Using shameless nationalistic blather, the Bush Administration questioned the patriotism of their critics, providing cover for their own flawed policies. When the administration prepared to invade Iraq, Clay Bennett of the Christian Science Monitor drew the administration's checklist for invading Iraq, where "a reason" was left unchecked. After the deaths of several hundred American soldiers, Jeff Danziger drew two soldiers running for cover with one of them saying: "I'm tellin' you . . . This whole situation could give slapdash, dimwitted, politically-inspired interventions a bad name."

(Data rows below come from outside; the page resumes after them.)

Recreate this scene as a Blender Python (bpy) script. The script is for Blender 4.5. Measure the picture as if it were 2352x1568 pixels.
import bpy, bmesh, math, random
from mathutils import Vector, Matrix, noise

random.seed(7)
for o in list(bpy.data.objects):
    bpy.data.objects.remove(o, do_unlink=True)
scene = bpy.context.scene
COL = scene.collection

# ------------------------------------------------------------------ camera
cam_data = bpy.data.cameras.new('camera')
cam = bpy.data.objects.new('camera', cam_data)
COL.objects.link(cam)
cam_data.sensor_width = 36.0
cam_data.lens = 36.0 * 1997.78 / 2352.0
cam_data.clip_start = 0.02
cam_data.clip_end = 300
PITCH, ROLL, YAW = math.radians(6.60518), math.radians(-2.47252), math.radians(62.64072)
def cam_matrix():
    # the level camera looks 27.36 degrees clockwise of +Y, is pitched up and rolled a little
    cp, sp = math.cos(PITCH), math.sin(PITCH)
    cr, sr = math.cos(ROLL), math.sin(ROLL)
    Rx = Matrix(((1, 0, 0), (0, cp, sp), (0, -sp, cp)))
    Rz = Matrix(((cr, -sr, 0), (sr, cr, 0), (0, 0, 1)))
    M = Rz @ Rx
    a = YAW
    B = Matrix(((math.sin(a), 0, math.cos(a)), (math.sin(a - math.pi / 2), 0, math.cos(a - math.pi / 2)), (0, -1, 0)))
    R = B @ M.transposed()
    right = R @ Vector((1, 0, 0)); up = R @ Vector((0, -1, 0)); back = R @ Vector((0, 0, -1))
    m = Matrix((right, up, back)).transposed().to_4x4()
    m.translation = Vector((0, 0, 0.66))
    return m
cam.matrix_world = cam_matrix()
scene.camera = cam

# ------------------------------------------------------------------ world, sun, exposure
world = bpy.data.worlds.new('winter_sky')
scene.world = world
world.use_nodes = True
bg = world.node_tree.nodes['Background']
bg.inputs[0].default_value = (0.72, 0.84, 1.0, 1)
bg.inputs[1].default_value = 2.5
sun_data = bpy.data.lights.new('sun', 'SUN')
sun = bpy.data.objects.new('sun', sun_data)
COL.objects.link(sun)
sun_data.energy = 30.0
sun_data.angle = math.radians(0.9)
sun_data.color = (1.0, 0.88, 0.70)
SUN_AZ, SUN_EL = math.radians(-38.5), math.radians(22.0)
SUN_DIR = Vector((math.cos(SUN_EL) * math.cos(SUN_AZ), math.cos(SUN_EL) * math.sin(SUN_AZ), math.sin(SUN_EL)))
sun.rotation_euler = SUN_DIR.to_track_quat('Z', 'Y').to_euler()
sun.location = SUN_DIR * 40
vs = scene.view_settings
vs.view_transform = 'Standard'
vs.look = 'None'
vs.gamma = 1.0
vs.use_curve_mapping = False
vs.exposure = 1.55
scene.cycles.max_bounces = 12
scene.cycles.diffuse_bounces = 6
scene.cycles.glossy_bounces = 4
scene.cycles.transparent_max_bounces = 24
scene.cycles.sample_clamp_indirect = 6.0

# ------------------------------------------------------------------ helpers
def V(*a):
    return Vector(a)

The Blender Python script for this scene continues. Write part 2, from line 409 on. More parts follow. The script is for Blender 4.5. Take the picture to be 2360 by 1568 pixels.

While a number of cartoonists expressed the courage of their own convictions, most failed to raise their pens in protest. A lot of cartoonists had little to say beyond innocuous one-liners, others simply acted as apologists for the Bush Administration. Others were restricted by weak-willed editors with little understanding of either the purpose or the tradition of either editorial cartooning or American journalism.

Too many editors want editorial cartoons to be like news stories - fair and balanced. But that's not what editorial cartoons are supposed to do. When Doonesbury cartoonist Garry Trudeau was once criticized for being unfair, he said, "criticizing a political satirist for being unfair is like criticizing a 260-pound nose guard for being too physical."

As the newspaper industry has declined in both readership and influence, so, too have the journalistic responsibilities of editors, who opt for publishing generic syndicated cartoons over provocative, staff-drawn cartoons because they are cheaper and generate fewer phone calls. As a result, the number of editorial cartoonists working for newspapers has fallen to a 30-year low. An editorial page without its own staff cartoonists is, to borrow from Trudeau's analogy, like a football team without a nose guard.

Newspaper editors need to quit acting like government bureaucrats and corporate accountants. If they begin acting like guardians of the public trust, as they're intended, they may find that their editorial pages give readers something to look forward to. They can do this by hiring editorial cartoonists and then by allowing them to do their job as unfettered as possible. Newspapers that give their cartoonist the freedom to express their own views, as freely as possible from editorial restraint, reinforce the provocative message than an uninhibited exchange of opinions is necessary for a democracy.